I've been following the recent burst of posts about whether XML should have required that Web browsers stop processing upon hitting an error (as it does) or whether it should have let Web browsers recover from errors in vendor-specific ways (like HTML does) with some amusement, because asking the question in this yes/no form misses the point:

There is a third, better option.

Since a lot of people don't really understand the problem here, I'm going to give some background.

What's the point of a specification? It is to ensure interoperability, so that authors get the same results on every product that supports the technology.

Why would we ever have to worry about document errors? Murphy said it best:

If there are two or more ways to do something, and one of those ways can result in a catastrophe, then someone will do it.

Authors will write invalid documents. This is something that most Web developers, especially developers who understand the specs well enough to understand what makes a document invalid, do not really understand. Ask someone who does HTML/CSS quality assurance (QA) for a Web browser, or who has written code for a browser's layout engine. They'll go on at length about the insanities that they have seen, but the short version is that pretty much any random stream of characters has been written by someone somewhere and been labelled as HTML.

Why is this a problem? Because Tim Berners Lee, and later Dan Connolly, when they wrote the original specs for HTML and HTTP, did not specify what should happen with invalid documents. This wasn't a problem for the first five or so years of the Web.

At the start, there was no really dominant browser, so browsers presumably just implemented the specs and left the error handling to chance or convenience of the implementor. After a few years, though, when the Web started taking off, Netscape's browser soared to a dominant position. The result was that Web authors all pretty much wrote their documents using Netscape. Still no problem really though: Netscape's engineers didn't need to spend much time on error handling, so long as they didn't change it much between releases.

Then, around the mid-nineties, Microsoft entered the scene. In order to get users, they had to make sure that their browser rendered all the Web pages in the World Wide Web. Unfortunately, at this point, it became obvious that a large number of pages (almost all of them in fact) relied in some way on the way Netscape handled errors.

Why did pages depend on Netscape's error handling? Because Web developers changed their page until it looked right in Netscape, with absolutely no concern for whether the page was technically correct or not. I did this myself, back when I made my first few sites. I remember reading about HTML4 shortly after that become a W3C Recommendation and being shocked at my ignorance.

So, Microsoft reversed engineered Netscape's error handling. They did a ridiculously good job of it. The sheer scale of this feat is awe-inspiring. Internet Explorer reproduces aspects of Netscape's error handling which nobody at Netscape ever knew existed. Think about this for a minute.
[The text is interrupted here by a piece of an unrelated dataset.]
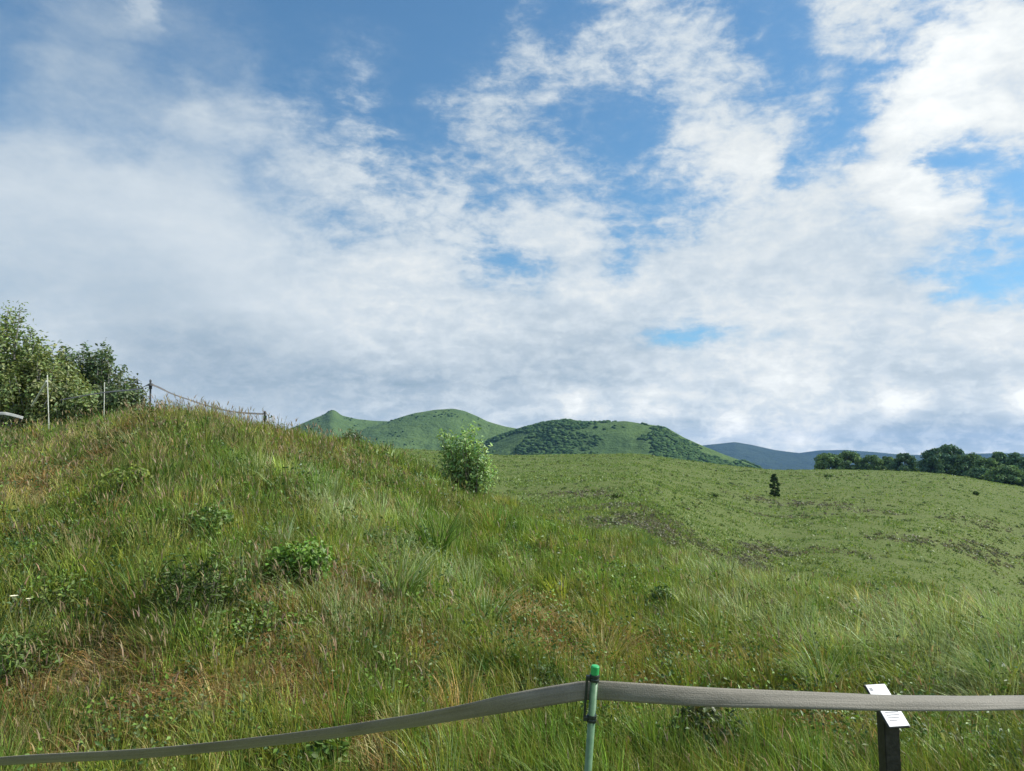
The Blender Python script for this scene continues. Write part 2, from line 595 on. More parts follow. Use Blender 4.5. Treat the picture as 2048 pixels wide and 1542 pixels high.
def leaves(P, size, nrm, col, aspect=.5, fold=.12):
    """diamond leaf cards"""
    n = len(P)
    t = rng.normal(size=(n, 3)); t -= nrm * (t * nrm).sum(1, keepdims=True)
    t /= np.linalg.norm(t, axis=1, keepdims=True) + 1e-9
    b = np.cross(nrm, t)
    s = size[:, None]
    V = np.stack([P - t * s * .5, P + b * s * aspect * .5 + nrm * s * fold, P + t * s * .5, P - b * s * aspect * .5 + nrm * s * fold], 1).reshape(-1, 3)
    o = (np.arange(n) * 4)[:, None]
    F1 = o + np.array([[0, 1, 2]]); F2 = o + np.array([[0, 2, 3]])
    return V, [F1, F2], np.repeat(col, 4, 0)


def unit(v): return v / (np.linalg.norm(v, axis=-1, keepdims=True) + 1e-9)


def jitter_col(base, n, dv=.22, dh=.1):
    c = np.array(base)[None] * (1 + rng.normal(0, dv, (n, 1)))
    return np.clip(c * (1 + rng.normal(0, dh, (n, 3))), .004, .9)


C_FRESH = np.array([.150, .262, .036]); C_DEEP = np.array([.068, .138, .024]); C_YEL = np.array([.260, .300, .042]); C_OLIVE = np.array([.190, .218, .050])
C_STRAW = np.array([.46, .38, .17]); C_RUST = np.array([.34, .20, .075]); C_SILV = np.array([.40, .49, .25]); C_SEED = np.array([.31, .24, .145])

# patches of the bank, each a place on the ground (photo pixel, radius m, weight)
PATCH = {
    'rust': [(1070, 1225, .42, 1), (1540, 1450, .42, 1.1), (310, 1372, .33, .7), (690, 1190, .3, .8), (520, 1345, .30, .7), (70, 1400, .25, .6), (240, 1455, .2, .6), (720, 1500, .25, .7),
             (1130, 1290, .3, .8), (1290, 1300, .28, .6), (1060, 1300, .3, .8), (1400, 1330, .3, .5), (540, 1200, .3, .4), (210, 1330, .3, .6), (1290, 1395, .25, .5), (850, 1330, .3, .35), (1850, 1450, .25, .6), (930, 1470, .25, .5), (60, 960, .9, .5), (1500, 1330, .35, .4)],
    'seed': [(60, 900, 1.6, .9), (250, 870, 1.6, .9), (420, 850, 1.6, 1), (560, 880, 1.3, .8), (660, 1230, .7, .9), (620, 1290, .5, .6), (60, 960, 1.2, 1), (330, 1000, 1.1, .5), (850, 930, 1.2, .6), (700, 950, 1.2, .6), (190, 1370, .5, .5), (1250, 1050, .8, .4)],
    'silv': [(1500, 1180, .8, .8), (1750, 1230, .9, 1), (1950, 1260, .9, 1), (1900, 1340, .7, 1), (1600, 1290, .6, .7), (2000, 1400, .6, 1), (1380, 1150, .8, .6), (830, 1140, .6, .6), (700, 1040, .8, .45), (1450, 1240, .5, .6), (640, 1240, .5, .4), (2100, 1300, .9, 1)],
    'fresh': [(600, 960, 1.2, .9), (750, 1010, 1.2, .9), (900, 1100, 1, .8), (1100, 1150, .8, .7), (460, 970, 1.0, .9), (1050, 1060, 1.0, .8), (640, 1420, .4, .6), (900, 1250, .5, .5), (1780, 1480, .3, .7), (500, 1150, .7, .6), (130, 1470, .35, .7), (1230, 1200, .5, .6), (1700, 1180, .8, .5)],
    'deep': [(400, 1190, .55, .9), (320, 1000, .9, .6), (1390, 1460, .3, .9), (130, 1220, .5, .6), (30, 1340, .4, .8), (1080, 1370, .25, .8), (640, 1510, .25, .9), (980, 1200, .4, .5), (1440, 1390, .3, .5), (1400, 1440, .22, .6), (800, 1300, .4, .3), (330, 890, .9, .4)],
    'yel': [(1330, 1350, .45, 1), (1180, 1230, .5, .6), (1600, 1360, .4, .4), (200, 1180, .7, .6), (430, 1290, .5, .4), (100, 1050, .9, .5), (1480, 1320, .4, .5), (570, 1060, .8, .5), (1270, 1110, .6, .5), (960, 1330, .4, .4), (50, 1250, .5, .5), (350, 1490, .3, .5)],
}
PATCH = {k: [(at(p[0], p[1]), p[2], p[3]) for p in v] for k, v in PATCH.items()}


def zone(x, y):
    z = {}
    wx = x + (fbm(x / .5, y / .5, 41, 3) - .5) * .9; wy = y + (fbm(x / .5, y / .5, 47, 3) - .5) * .9
    for k, v in PATCH.items():
        s = np.zeros_like(x)
        for P, r, w in v:
            s = np.maximum(s, min(1, w * 1.25) * np.exp(-((wx - P[0]) ** 2 + (wy - P[1]) ** 2) / (r * r)))
        z[k] = s
    return z


def zone_pick(x, y):
    z = zone(x, y)
    n = len(x)
    g = fbm(x / 1.3, y / 1.3, 51, 4)
    g2 = fbm(x / .45, y / .45, 61, 3)
    w = np.stack([.25 + .9 * z['fresh'] + 1.0 * np.clip(g - .5, 0, 1) * 2,          # fresh
                  .16 + 1.4 * z['deep'] + np.clip(.45 - g2, 0, 1) * 1.2,            # deep
                  .32 + 1.5 * z['yel'] + np.clip(.5 - g, 0, 1) * 1.2,               # yellow green
                  .30 + .3 * z['seed'],                                             # olive
                  .085 + .60 * z['rust'] + .14 * z['silv'] + .1 * z['yel'],          # straw
                  .035 + 1.05 * z['rust'] + .05 * z['seed'],                          # rust
                  .02 + 1.7 * z['silv'],                                            # silver
                  .02 + .28 * z['seed']], 1)                                        # seed brown
    w = np.cumsum(w / w.sum(1, keepdims=True), 1)
    k = (rng.random((n, 1)) > w).sum(1)
    pal = np.stack([C_FRESH, C_DEEP, C_YEL, C_OLIVE, C_STRAW, C_RUST, C_SILV, C_SEED])
    c = pal[np.clip(k, 0, 7)] * np.exp(rng.normal(-.05, .36, (n, 1)))
    return np.clip(c * (1 + rng.normal(0, .07, (n, 3))), .004, .8), k, z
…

Shortly after, Microsoft's browser became dominant and Netscape's browser was reduced to a minority market share. Other browsers entered the scene; Opera, Mozilla (the rewrite of the Netscape codebase), and Konqueror (later to be used as the base for Safari) come to mind, as they are still in active development. And in order to be usable, these browsers have to make sure they render their pages just like Internet Explorer, which means handling the errors in the same way.
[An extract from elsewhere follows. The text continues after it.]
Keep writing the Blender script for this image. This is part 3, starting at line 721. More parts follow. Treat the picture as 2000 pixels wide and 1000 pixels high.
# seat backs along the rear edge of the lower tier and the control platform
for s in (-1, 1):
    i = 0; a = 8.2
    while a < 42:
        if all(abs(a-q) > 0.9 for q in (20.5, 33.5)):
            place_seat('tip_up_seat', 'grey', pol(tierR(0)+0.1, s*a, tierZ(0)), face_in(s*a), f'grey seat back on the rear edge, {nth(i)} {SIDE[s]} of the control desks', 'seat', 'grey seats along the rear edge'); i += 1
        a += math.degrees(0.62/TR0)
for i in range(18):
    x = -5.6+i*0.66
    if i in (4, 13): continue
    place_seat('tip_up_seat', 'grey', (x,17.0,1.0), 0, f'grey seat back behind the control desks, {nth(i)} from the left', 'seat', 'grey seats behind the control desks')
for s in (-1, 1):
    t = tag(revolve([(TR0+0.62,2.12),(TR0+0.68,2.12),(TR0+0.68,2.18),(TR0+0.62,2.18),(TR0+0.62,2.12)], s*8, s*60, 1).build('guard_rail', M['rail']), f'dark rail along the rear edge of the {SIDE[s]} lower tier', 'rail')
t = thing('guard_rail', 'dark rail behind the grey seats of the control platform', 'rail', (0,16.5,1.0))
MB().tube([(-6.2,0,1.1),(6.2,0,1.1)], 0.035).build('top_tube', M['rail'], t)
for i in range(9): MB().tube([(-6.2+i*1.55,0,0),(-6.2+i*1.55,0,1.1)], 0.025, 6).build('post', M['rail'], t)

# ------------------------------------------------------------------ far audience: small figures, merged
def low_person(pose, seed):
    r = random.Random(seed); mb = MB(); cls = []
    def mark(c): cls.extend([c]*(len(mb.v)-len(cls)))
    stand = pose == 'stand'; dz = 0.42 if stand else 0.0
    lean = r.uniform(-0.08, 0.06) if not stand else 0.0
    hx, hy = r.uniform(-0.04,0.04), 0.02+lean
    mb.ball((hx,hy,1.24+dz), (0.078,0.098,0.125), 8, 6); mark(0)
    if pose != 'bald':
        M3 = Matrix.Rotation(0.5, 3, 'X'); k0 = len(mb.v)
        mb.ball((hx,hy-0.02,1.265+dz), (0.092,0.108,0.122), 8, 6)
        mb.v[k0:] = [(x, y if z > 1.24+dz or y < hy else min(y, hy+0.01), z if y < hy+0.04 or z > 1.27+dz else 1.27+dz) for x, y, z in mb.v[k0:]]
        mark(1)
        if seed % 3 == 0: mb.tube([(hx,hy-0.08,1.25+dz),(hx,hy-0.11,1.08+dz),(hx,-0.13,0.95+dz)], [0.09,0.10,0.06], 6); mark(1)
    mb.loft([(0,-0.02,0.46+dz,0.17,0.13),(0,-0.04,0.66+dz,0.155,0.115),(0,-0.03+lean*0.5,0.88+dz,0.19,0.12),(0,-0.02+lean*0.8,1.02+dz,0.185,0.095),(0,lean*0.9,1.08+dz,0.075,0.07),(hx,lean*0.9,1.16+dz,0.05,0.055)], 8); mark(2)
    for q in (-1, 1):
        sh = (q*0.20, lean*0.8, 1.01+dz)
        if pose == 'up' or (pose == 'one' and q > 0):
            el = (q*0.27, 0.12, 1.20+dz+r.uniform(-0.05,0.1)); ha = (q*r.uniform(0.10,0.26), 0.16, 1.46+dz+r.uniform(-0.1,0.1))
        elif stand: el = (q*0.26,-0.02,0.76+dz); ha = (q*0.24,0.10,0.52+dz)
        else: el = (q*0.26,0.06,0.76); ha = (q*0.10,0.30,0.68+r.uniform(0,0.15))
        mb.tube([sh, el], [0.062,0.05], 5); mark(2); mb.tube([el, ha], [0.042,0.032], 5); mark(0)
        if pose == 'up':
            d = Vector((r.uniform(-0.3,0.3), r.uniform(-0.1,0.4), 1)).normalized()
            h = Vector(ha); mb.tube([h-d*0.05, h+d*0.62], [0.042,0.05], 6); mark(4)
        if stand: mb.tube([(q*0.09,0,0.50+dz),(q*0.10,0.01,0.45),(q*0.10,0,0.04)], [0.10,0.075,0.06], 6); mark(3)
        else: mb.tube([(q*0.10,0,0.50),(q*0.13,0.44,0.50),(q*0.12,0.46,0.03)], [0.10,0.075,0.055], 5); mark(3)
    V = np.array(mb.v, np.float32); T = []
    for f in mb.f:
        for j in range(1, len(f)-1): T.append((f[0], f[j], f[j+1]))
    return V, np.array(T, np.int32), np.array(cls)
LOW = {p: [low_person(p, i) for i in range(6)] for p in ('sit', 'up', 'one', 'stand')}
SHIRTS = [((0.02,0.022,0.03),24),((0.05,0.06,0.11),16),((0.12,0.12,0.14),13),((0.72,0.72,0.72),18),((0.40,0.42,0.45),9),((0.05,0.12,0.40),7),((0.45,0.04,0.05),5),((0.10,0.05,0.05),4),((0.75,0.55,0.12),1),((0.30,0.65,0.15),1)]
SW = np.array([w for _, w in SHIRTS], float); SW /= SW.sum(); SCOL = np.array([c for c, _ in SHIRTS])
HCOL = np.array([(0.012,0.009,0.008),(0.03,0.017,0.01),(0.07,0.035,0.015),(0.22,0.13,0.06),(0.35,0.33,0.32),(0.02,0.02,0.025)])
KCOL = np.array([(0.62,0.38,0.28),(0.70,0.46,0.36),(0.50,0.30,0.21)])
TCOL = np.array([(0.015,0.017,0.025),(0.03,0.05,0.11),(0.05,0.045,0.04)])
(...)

Browser developers and layout engine QA engineers spend probably more than half their total work hours debugging invalid markup trying to work out what obscure aspect of the de facto error handling rules are being used to obtain the desired rendering. More than half!

It's easy to see why Web browser developers tend to be of the opinion that for future specifications, instead of having to reverse engineer the error handling behaviour of whatever browser happens to be the majority browser, errors should just cause the browser to abort processing.
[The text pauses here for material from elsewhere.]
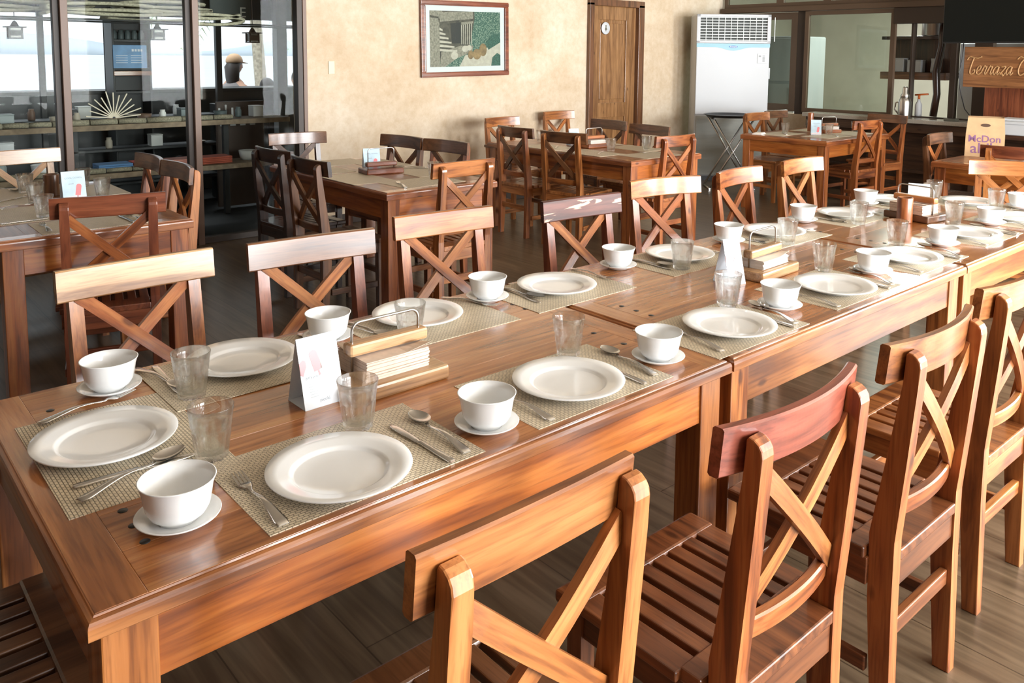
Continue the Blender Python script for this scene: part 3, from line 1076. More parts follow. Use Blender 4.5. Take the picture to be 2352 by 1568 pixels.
def chair_meshes():
    def post(s):
        bm = new_bm()
        rear = [(-.213, 0), (-.205, .33), (-.205, .48), (-.221, .66), (-.236, .84), (-.240, .888), (-.238, .900), (-.232, .909)]
        front = [(-.222, .916), (-.212, .918), (-.207, .912), (-.203, .84), (-.176, .66), (-.146, .48), (-.150, .33), (-.172, 0)]
        vs = add_poly(bm, rear + front, s * .168 - .0185, s * .168 + .0185, 'x')
        es = [e for e in bm.edges if abs(e.verts[0].co.x - e.verts[1].co.x) < 1e-6]
        bmesh.ops.bevel(bm, geom=es, offset=.0035, segments=2, affect='EDGES', profile=.5)
        return mesh_of(bm, 'back_post')
    CH['postL'], CH['postR'] = post(-1), post(1)

    def bowed(hw, z0, z1, th, y_end, bow, lean, xe):
        """rail bowed to the rear; y_end = rear face at x = +-xe"""
        bm = new_bm()
        secs = []
        n = 40
        for k in range(n + 1):
            x = -hw + 2 * hw * k / n
            yr = y_end - bow * (1 - (x / xe) ** 2)
            zm = (z0 + z1) / 2
            loop = []
            b = .004
            for dy, z in ((0, z0 + b), (b, z0), (th - b, z0), (th, z0 + b), (th, z1 - b), (th - b, z1), (b, z1), (0, z1 - b)):
                loop.append((x, yr + dy - lean * (z - zm), z))
            secs.append(loop)
        add_sweep(bm, secs)
        return bm
    CH['rail'] = mesh_of(bowed(.226, .846, .936, .023, -.2035, .020, .10, .168), 'top_rail')
    CH['railflat'] = mesh_of(bowed(.222, .846, .936, .023, -.2055, .004, .10, .168), 'top_rail')
    CH['railshort'] = mesh_of(bowed(.200, .848, .940, .023, -.2055, .004, .10, .168), 'top_rail')
    CH['low'] = mesh_of(bowed(.152, .512, .556, .022, -.186, .018, .10, .152), 'lower_back_rail')
    for nm, s, dy in (('braceA', 1, .006), ('braceB', -1, -.006)):
        p0, p1 = Vector((-.152 * s, -.176 + dy, .556)), Vector((.152 * s, -.212 + dy, .844))
        d = p1 - p0
        bm = new_bm()
        L_ = d.length / 2 + .012
        n = 8
        secs = []
        for k in range(n + 1):
            x = -L_ + 2 * L_ * k / n
            o = -.012 * (1 - (x / L_) ** 2)
            secs.append([(x, o - .008, -.0185), (x, o + .008, -.0185), (x, o + .008, .0185), (x, o - .008, .0185)])
        add_sweep(bm, secs)
        xa = d.normalized()
        ya = Vector((0, 1, 0)) - xa * xa.y
        ya.normalize()
        za = xa.cross(ya)
        Mx = Matrix((xa, ya, za)).transposed()
        CH[nm] = mesh_of(bm, 'cross_brace')
        CH[nm + '_m'] = ((p0 + p1) / 2, Mx.to_euler())
    bm = new_bm()                            # slatted seat: frame boards with slats let in between them
    add_box(bm, -.149, .149, -.206, -.128, .424, .452, .004)
    add_box(bm, -.205, .205, -.145, -.098, .423, .4505, .004)
    add_box(bm, -.226, .226, .138, .208, .424, .452, .007)
    xs = [-.1915, -.128, -.077, -.0257, .0257, .077, .128, .1915]
    for i, x in enumerate(xs):
        h = .030 if i in (0, 7) else .0185
        add_box(bm, x - h, x + h, -.103, .143, .428, .449, .003)
    CH['seat'] = mesh_of(bm, 'seat')
    for nm, b in (('apR', (-.150, .150, -.200, -.178, .360, .4245)), ('apF', (-.166, .166, .160, .182, .360, .4245)),
                  ('apA', (-.198, -.176, -.150, .150, .360, .4245)), ('apB', (.176, .198, -.150, .150, .360, .4245))):
        bm = new_bm()
        add_box(bm, *b, .002)
        CH[nm] = mesh_of(bm, 'apron')
    for nm, s in (('legA', -1), ('legB', 1)):
        bm = new_bm()
        secs = [[(s * .184 + a * h, .170 + c * h, z) for a, c in ((-1, -1), (1, -1), (1, 1), (-1, 1))] for z, h in ((0, .0165), (.30, .020), (.4245, .020))]
        add_sweep(bm, secs)
        CH[nm] = mesh_of(bm, 'front_leg')
    for nm, b in (('stR', (-.150, .150, -.196, -.176, .232, .272)), ('stF', (-.166, .166, .162, .180, .225, .262)),
                  ('stA', (-.194, -.176, -.155, .155, .150, .186)), ('stB', (.176, .194, -.155, .155, .150, .186))):
        bm = new_bm()
        add_box(bm, *b, .003)
        CH[nm] = mesh_of(bm, 'stretcher')


chair_meshes()


def chair(x, y, rz, label, group, cols, scale=1.0, rail='rail', shift=0.0):
    """cols: rail, posts, braces, lower parts"""
    t = thing('dining_chair', label, 'chair', (x, y, 0), math.radians(rz), group, scale)
    r, p, b, s = cols
    link('top_rail', CH[rail], WOODS[(r, 'X')], t, (shift, 0, 0))
    for k in ('postL', 'postR'):
        link('back_post', CH[k], WOODS[(p, 'Z')], t)
    for k in ('braceA', 'braceB'):
        link('cross_brace', CH[k], WOODS[(b, 'X')], t, CH[k + '_m'][0], CH[k + '_m'][1])
    link('lower_back_rail', CH['low'], WOODS[(p, 'X')], t)
    link('seat', CH['seat'], WOODS[(s, 'Y')], t)
    for k in ('apR', 'apF'):
        link('apron', CH[k], WOODS[(s, 'X')], t)
    for k in ('apA', 'apB'):
        link('apron', CH[k], WOODS[(s, 'Y')], t)
    for k in ('legA', 'legB'):
        link('front_leg', CH[k], WOODS[(s, 'Z')], t)
    for k in ('stR', 'stF'):
        link('stretcher', CH[k], WOODS[(s, 'X')], t)
    for k in ('stA', 'stB'):
        link('stretcher', CH[k], WOODS[(s, 'Y')], t)
    return t


G1, G2 = 'chairs along the near side of the long table', 'chairs along the far side of the long table'
o4 = lambda k: (k, k, k, k)
chair(.312, -.180, 0, 'golden streaky chair in the foreground, nearest the camera on the near side', G1, ('golden', 'golden', 'golden', 'brown'), rail='railshort', shift=-.016)
chair(.905, -.232, 0, 'chair with dull red-brown back rail, second on the near side of long table', G1, ('rust', 'orange', 'golden', 'seat'))
chair(1.512, -.228, 0, 'golden chair with dark-striped rail, third on the near side of long table', G1, ('golden', 'orange', 'golden', 'seat'))
chair(2.135, -.190, 0, 'orange-brown chair cut by the right photo edge, fourth on the near side', G1, ('golden', 'golden', 'orange', 'golden'))
chair(.307, 1.185, 182, 'chair with pale knotty rail at left end of the long table\'s far side', G2, ('pale', 'golden', 'orange', 'golden'), rail='railflat')
chair(.830, 1.150, 175, 'dark-posted chair with white-shining rail, second on the far side of long table', G2, ('brown', 'red', 'golden', 'brown'), rail='railflat')
chair(1.430, 1.230, 175, 'golden chair with half-shining rail, third on the far side of long table', G2, ('golden', 'orange', 'golden', 'golden'), rail='railflat')
chair(2.090, 1.125, 175.5, 'chair with chipped dark red rail, fourth on the far side of long table', G2, ('chipped', 'red', 'golden', 'red'), rail='railflat')
chair(2.790, 1.265, 169, 'light orange chair turned slightly left, fifth on the far side of long table', G2, ('golden', 'orange', 'orange', 'orange'))
chair(3.430, 1.225, 184, 'bright orange chair, sixth on the far side of long table', G2, ('orange', 'orange', 'orange', 'orange'))
chair(4.115, 1.255, 180, 'golden chair at right end of the long table\'s far side', G2, o4('golden'))
chair(4.83, .50, 113, 'golden chair at the right end of the long table', 'chairs at the ends of the long table', ('golden', 'golden', 'golden', 'golden'))
chair(-.285, .50, -90, 'dark slatted chair pushed under the left end of the long table', 'chairs at the ends of the long table', o4('brown'))
GL, GM, GR, GB = 'chairs at the left table', 'chairs at the middle table by the wall', 'chairs at the back table by the door', 'chairs at the table by the bar'
chair(.595, 2.80, -14, 'red-brown chair at the near end of left table, back towards camera', GL, ('red', 'red', 'orange', 'red'), rail='railflat')
chair(.935, 3.92, 90, 'farther brown chair on the right side of left table by the glass', GL, ('brown', 'orange', 'orange', 'brown'))
chair(.940, 3.46, 90, 'nearer brown chair with golden posts on right side of left table', GL, ('brown', 'golden', 'golden', 'golden'))
chair(.61, 4.50, 184, 'chair with pinkish white rail at far end of left table by the glass', GL, ('pale', 'pale', 'pale', 'golden'), rail='railflat')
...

Summary of the argument so far: Authors will write invalid content regardless. If the specification doesn't say what should happen, then once there is a dominant browser, its error handling (whether intentionally designed or just a side-effect of the implementation) will become the de facto standard. At this point, there is no going back, any new product that wants to interoperate has to support those rules.

So what is the better solution? Specifications should explicitly state what the error recovery rules are. They should state what the authors must not do, and then tell implementors what they must do when an author does it anyway.

This is what CSS1 did, to a large extent (although it still leaves much undefined, and I've been trying to make the rules for handling those errors clearer in CSS2.1 and CSS3). This is what my Web Forms 2.0 proposal does. Specifications should ensure that compliant implementations interoperate, whether the content is valid or not.

Note that all this is moot if you use XML 1.x, because XML specifies that well-formedness errors should be fatal. So if you don't want to have this behaviour in your language, don't use XML.